We followed 40 to I-80 east then connected to I-84 to totally bypass the SLC craziness.  It worked pretty well dumping us out in Ogden above most of the bad traffic.  By lunch we had crossed over into Idaho and made sandwiches at some rest stop in the middle of nowhere.  We drove another 5 hours into Oregon and finally to Farewell Bend State Park on the Snake River.  This is a beautiful park but maybe the windiest place I’ve ever camped, seems even worse than the Deschutes if that is possible.  We set up camp and made dinner before going for a walk down to the river.   There we watched the sun set, watched swallows enjoying the evening hatch, saw raptors flying over the river and saw spring chinook heading upstream throwing themselves out of the river.  Pretty amazing.  And then the wind really started to blow, by the time we got into the van the entire thing was shaking from the gusts.  It is going to be rough seas in the top bunk tonight.

Farewell Bend on the Snake River

Day 12 – Back Home

We got up and hit the road right after breakfast, the wind was still blowing.   The drive home was pretty much just a long drive across the rest of Oregon and through Washington to home with a stop in Richland for lunch.   Oddly, the Taco del Mar we ate at on the way down was out of business on the way back so we found another Mexican place close by.   It was nice to be home but sort of sad for the trip to end, we vowed to make the next trip much longer.

Gear

Super sticky Merrells

We did this trip very minimalist gear-wise.  For real hikes we wore Merrell barefoot gloves of one form or another.   These things stuck like glue to the slickrock and had great ground feel to them.  To me they felt about like climbing shoes on the sandstone slabs we were scrambling on, the friction was fantastic and the thin sole and narrow profile allowed you to feel every small foothold and divot in the rock.  I have no idea how people where traditional hiking boots on some of this.   Catherine used Keen socks while I stuck with Injini socks, mostly the lightweight ones.    For driving, camp, light walks, and running it was Luna Leadville sandals which weigh nothing, pack flat and also have great traction on the rock.
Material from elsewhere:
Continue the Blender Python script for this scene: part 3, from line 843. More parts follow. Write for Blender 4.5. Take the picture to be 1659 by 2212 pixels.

We only used fanny packs that pretty much held a bagel sandwich, some trail mix and two water bottles each day.  I used a Nathan electrolyte tab in one bottle and water in the other while Catherine used her own mix of coconut water and Emergen-C diluted with water.   I also carried my camera, a Lumix G3, with a 14-45 lens attached most of the time and an 8 Fisheye lens in my bag.  I only used the 45-200 or 100-300 at camp, not wanting to carry the weight and not really needing it for most of the views on our hikes.